Quando Wallace remove seu elmo e percebe que estava lutando justamente contra aquele pelo qual expunha sua vida, ele solta a espada, cai sentado em pleno campo de batalha, em total perplexidade e desalento. Robert The Bruce lutava por poder. William Wallace lutava por liberdade. Um era manipulado por um pai que não saía de trás dos bastidores, enxergando a vida como um tabuleiro de xadrez. Outro se inspirava em um amor que lhe havia sido arrancado pela morte violenta de sua jovem esposa pelas mãos dos lordes ingleses. Ninguém pode negar que ambos lutaram corajosamente. Ambos mereciam ser chamados de “coração valente”. The Bruce precisou de muita coragem para trair aquele que lhe era tão leal. Wallace precisou de muita coragem para continuar a lutar depois de se ver traído. Há, portanto, uma distinção entre a coragem de ambos. A coragem de um era mesclada com amor.

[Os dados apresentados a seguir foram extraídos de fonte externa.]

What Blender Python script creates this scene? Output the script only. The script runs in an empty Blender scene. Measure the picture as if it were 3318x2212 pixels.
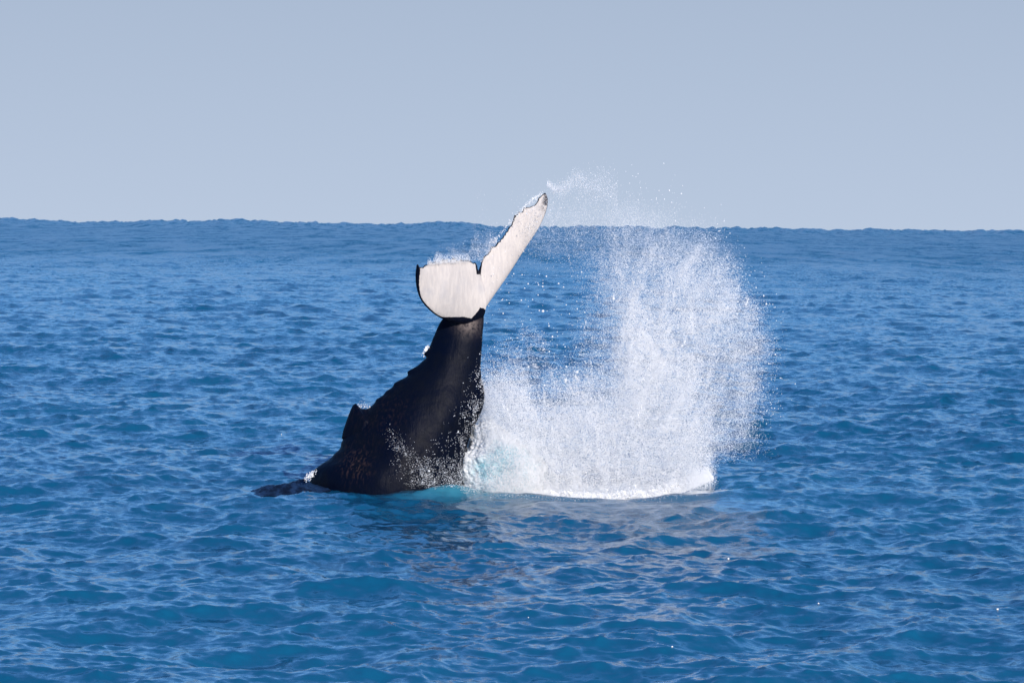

Amor por um povo sofrido que já não suportava a tirania inglesa. A coragem do outro era mesclada com a covardia. The Bruce foi covarde ao se negar a confrontar os interesses mesquinhos de seu pai. Ele foi covarde ao ser condescendente com os que exploravam seu povo. Ele foi covarde ao lutar contra o único que foi capaz de se expor em favor da soberania de seu país.
“Me digam, o que significa ser nobre?", William Wallace pergunta a Robert The Bruce. "Seu título te dá o direito de assumir o trono do nosso país, mas homens não seguem títulos. Eles seguem coragem.” Recentemente ouvi dos lábios de um mano querido recém-chegado à igreja que presido algo que mexeu com meus brios. Ele me confidenciou que o que o teria atraído à nossa igreja era a minha coragem. Coragem para me expor pela internet, defendendo aquilo em que creio, mesmo que isso seja considerado um tiro no meu pé. Coragem para falar o que penso, sabendo o quanto serei atacado por isso. Confesso que isso me envaideceu por um instante. Porém, depois, pus-me a pensar: de que valeria toda a coragem do mundo se esta se pusesse do lado errado da história? Não quero fazer da minha coragem a desculpa perfeita para a minha covardia. Pedro demonstrou ser corajoso ao desembainhar sua espada para defender o mestre. Porém, seus olhos ainda estavam cheios de remela devido ao sono profundo em que estava, completamente alheio ao sofrimento de Cristo que há poucos metros suava gotas de sangue. Talvez por isso tenha errado a mira e em vez de acertar o pescoço do soldado, decepou-lhe a orelha. A verdadeira coragem é a que nos faz viver sem medo da morte ou do juízo de quem quer que seja.
Que nos tirem a vida, ou nos destruam a reputação, mas nada nos faça retroceder em nossa obstinação. Que não lutemos por coisas, mas por causas justas e verdadeiras. Que não lutemos por títulos, posições, vantagens ou privilégios. Que o que nos mova não seja a vingança, o ódio, o preconceito, mas o mais nobre de todos os sentimentos: o amor. E se, por ventura, em algum momento, percebermos que aquelas em favor dos quais lutamos, deixaram-se manipular por quem quer que seja, e agora, buscam destruir-nos, que o amor que nos trouxe até aqui, siga nos conduzindo até o fim da história. Uma frase dita no início do filme me chamou a atenção: A história é a versão dos vencedores, daqueles que enforcam os heróis. William Wallace terminou sua vida sendo torturado e morto pelas mãos de carrascos ingleses. Sua cabeça foi exibida na ponte de Londres, e os membros do seu corpo foram espalhados pelos quatro cantos da Inglaterra. Mas seu exemplo de bravura contagiou gerações de escoceses que lutaram pela liberdade de sua gente. Há derrotas que são verdadeiras vitórias. Há vitórias que são verdadeiras derrotas.
Livros de história podem ser reescritos. Fatos podem ser revistos e ressignificados. Mas a covardia dos que se rendem aos sentimentos mais mesquinhos jamais será esquecida.